### Given task
Which lines fall between the line holding "Model this scene" and the line holding "RNG = np.random.default_rng(7)", inclusive? Retype them exactly, without the pictures, and add nothing else.

>>>

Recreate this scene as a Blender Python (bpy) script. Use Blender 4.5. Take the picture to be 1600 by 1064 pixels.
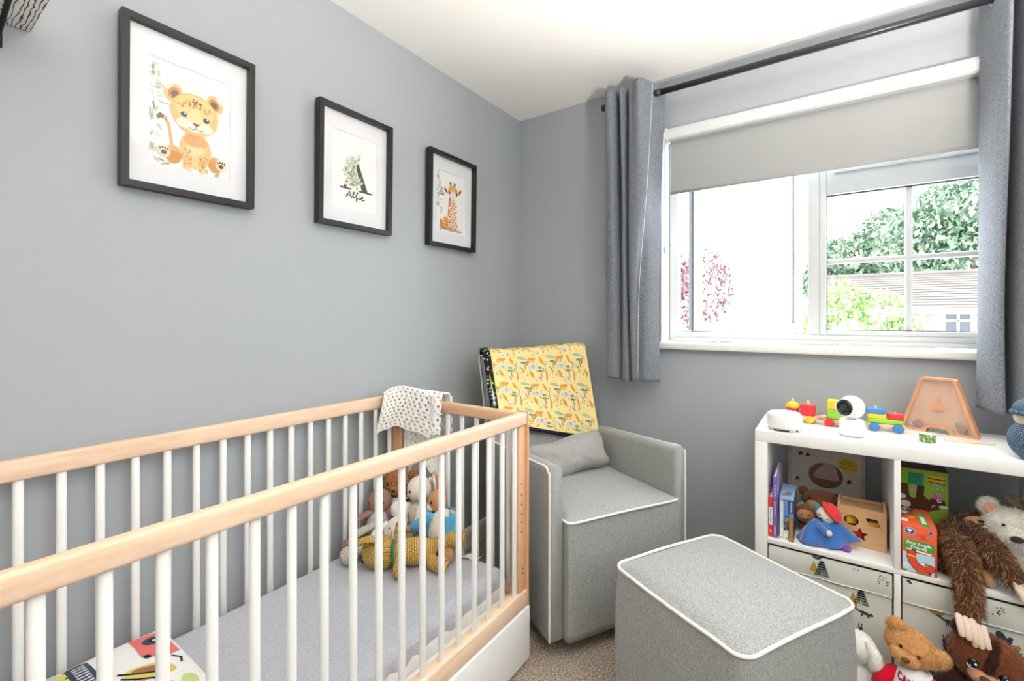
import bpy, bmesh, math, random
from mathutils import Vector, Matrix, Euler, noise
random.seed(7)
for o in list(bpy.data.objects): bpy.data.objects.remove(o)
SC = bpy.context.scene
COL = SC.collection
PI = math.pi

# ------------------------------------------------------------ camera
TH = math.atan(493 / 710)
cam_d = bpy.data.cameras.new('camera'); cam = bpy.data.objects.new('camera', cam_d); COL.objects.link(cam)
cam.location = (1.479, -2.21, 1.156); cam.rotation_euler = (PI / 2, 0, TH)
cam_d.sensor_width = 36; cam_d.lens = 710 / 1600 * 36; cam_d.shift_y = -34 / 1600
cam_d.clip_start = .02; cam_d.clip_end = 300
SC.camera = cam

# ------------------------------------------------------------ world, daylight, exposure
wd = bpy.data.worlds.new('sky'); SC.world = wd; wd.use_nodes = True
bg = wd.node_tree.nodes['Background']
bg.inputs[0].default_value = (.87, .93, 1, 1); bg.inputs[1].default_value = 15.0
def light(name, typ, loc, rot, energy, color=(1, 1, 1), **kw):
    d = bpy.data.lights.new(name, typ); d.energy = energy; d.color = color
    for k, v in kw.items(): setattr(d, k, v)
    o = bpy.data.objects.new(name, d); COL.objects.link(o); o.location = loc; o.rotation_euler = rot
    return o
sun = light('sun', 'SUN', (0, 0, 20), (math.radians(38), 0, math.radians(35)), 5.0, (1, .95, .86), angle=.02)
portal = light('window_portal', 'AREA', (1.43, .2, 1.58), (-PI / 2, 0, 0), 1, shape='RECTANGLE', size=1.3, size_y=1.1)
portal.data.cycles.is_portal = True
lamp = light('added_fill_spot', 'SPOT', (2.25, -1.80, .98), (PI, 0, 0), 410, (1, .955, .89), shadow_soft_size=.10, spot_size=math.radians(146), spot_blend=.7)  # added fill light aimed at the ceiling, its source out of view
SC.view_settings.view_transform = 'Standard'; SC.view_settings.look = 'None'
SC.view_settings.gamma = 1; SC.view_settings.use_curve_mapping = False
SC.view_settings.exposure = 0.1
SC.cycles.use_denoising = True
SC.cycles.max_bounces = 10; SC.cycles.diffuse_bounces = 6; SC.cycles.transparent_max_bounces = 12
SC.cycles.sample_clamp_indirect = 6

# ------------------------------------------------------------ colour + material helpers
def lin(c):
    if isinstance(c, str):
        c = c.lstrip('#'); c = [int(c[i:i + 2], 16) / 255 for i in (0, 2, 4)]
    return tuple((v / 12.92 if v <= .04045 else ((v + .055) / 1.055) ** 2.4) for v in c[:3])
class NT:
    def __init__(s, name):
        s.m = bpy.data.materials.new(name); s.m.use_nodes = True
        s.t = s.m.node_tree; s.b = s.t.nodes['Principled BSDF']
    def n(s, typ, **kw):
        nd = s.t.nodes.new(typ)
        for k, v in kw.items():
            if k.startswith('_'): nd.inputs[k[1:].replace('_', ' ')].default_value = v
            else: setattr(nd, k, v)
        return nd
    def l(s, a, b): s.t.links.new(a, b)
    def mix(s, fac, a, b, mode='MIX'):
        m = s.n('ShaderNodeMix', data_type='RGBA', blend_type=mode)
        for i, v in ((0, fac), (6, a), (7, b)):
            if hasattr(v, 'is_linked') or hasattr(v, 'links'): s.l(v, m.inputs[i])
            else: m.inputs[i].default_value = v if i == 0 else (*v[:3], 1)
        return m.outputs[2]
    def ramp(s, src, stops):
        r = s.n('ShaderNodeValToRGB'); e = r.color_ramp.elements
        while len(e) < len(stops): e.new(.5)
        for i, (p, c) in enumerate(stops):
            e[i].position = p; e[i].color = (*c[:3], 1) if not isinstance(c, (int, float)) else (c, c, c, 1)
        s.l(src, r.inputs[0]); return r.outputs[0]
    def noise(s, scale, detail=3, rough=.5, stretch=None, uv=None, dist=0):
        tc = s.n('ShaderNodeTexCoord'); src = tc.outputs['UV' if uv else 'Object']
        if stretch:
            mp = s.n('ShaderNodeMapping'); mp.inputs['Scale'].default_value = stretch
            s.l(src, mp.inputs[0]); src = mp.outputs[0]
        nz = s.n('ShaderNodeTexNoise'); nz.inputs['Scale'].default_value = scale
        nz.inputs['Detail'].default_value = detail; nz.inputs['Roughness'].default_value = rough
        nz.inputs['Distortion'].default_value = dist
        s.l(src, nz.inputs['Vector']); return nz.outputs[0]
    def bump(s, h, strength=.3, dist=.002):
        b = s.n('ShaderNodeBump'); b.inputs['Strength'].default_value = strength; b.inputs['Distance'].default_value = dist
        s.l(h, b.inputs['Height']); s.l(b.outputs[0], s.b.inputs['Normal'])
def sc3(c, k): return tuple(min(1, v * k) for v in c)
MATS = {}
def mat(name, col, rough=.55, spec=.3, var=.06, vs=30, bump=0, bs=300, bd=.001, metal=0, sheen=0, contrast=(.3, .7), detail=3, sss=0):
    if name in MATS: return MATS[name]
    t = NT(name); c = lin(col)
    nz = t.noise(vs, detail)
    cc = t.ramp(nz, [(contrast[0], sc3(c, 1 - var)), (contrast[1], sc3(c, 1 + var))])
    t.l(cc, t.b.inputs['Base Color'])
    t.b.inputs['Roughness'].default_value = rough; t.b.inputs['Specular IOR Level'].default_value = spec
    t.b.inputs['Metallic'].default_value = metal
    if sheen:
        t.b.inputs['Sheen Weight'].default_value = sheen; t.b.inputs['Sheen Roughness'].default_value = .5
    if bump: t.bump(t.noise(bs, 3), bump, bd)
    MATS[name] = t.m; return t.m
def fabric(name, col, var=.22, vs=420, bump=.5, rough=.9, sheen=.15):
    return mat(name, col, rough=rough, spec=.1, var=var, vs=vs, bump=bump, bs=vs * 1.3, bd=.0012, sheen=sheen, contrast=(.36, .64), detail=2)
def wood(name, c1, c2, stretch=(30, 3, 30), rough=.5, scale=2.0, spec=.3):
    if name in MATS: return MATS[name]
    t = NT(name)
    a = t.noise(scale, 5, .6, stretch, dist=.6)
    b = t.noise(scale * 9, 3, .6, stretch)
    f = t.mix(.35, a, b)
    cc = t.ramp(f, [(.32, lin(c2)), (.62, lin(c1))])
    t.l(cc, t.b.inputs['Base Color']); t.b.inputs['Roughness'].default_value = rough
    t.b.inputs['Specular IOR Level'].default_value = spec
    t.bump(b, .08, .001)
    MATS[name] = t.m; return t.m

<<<
>>>

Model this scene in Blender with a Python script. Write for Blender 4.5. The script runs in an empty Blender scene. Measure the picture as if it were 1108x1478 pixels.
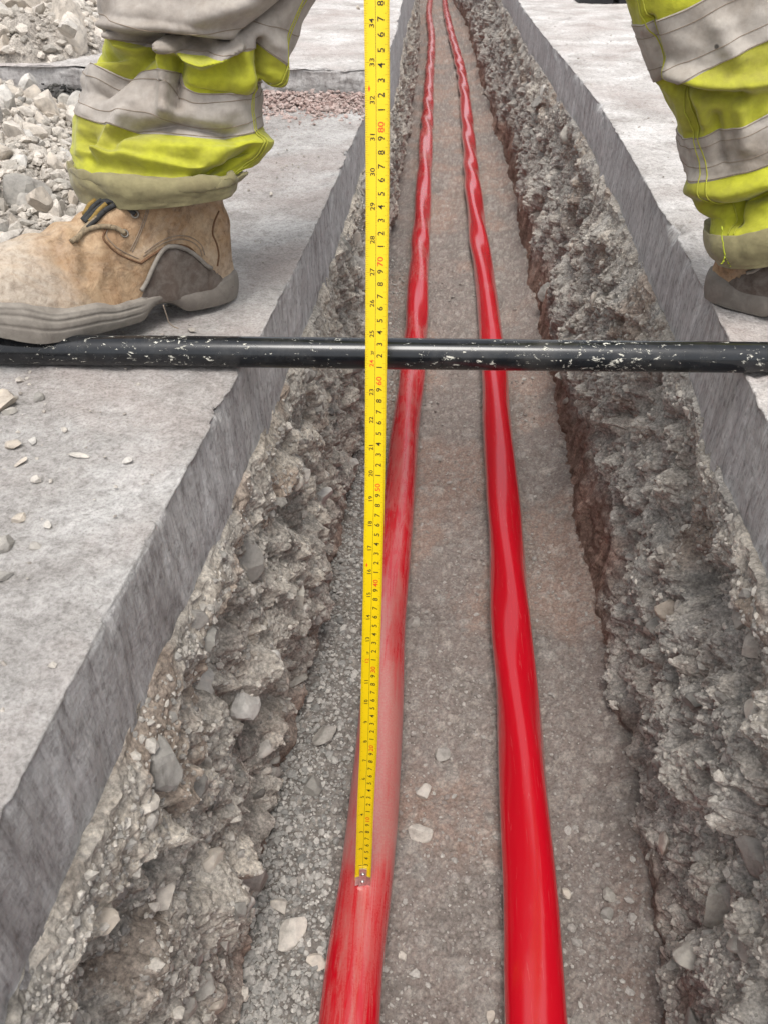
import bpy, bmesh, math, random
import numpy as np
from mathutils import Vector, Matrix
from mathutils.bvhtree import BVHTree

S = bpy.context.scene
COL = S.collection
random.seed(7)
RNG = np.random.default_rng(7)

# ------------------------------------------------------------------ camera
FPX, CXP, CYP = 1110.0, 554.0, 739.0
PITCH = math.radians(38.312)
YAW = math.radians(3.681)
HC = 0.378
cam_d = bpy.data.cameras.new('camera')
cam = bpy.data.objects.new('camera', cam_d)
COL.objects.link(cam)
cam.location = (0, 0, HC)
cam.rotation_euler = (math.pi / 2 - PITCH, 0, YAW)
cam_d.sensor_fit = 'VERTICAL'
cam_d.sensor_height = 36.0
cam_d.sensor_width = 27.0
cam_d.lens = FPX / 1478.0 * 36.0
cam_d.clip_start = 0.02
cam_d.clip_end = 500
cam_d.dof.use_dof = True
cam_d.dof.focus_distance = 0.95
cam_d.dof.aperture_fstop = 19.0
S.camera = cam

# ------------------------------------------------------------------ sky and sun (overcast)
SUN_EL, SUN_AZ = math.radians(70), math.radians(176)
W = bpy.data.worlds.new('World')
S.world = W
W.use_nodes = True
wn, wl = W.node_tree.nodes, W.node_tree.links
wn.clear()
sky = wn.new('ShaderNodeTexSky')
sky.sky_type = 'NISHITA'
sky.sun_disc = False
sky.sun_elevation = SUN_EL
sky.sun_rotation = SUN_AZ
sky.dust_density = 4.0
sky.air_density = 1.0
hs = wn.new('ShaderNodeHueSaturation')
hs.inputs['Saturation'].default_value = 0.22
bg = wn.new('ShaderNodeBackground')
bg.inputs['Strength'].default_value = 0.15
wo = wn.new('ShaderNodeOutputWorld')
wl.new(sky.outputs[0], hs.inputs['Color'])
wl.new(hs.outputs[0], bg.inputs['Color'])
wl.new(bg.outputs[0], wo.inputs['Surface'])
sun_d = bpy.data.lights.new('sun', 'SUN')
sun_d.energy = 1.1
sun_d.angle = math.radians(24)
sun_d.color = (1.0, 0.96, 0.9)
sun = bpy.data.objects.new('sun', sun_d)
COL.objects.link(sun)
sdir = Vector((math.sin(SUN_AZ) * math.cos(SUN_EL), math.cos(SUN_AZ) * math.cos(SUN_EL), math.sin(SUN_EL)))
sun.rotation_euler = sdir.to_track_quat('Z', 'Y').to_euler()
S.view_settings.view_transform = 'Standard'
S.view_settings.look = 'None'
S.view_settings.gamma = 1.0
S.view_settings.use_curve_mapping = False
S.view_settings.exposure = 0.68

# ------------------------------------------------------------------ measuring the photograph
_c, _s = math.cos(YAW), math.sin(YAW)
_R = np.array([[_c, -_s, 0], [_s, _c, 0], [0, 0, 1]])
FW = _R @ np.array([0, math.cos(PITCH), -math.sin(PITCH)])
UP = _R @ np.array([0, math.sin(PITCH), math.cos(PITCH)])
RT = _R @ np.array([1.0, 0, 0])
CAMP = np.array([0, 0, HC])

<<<

### Solution to this problem
Model this scene in Blender with a Python script. Write for Blender 4.5. The script runs in an empty Blender scene. Measure the picture as if it were 1108x1478 pixels.
import bpy, bmesh, math, random
import numpy as np
from mathutils import Vector, Matrix
from mathutils.bvhtree import BVHTree

S = bpy.context.scene
COL = S.collection
random.seed(7)
RNG = np.random.default_rng(7)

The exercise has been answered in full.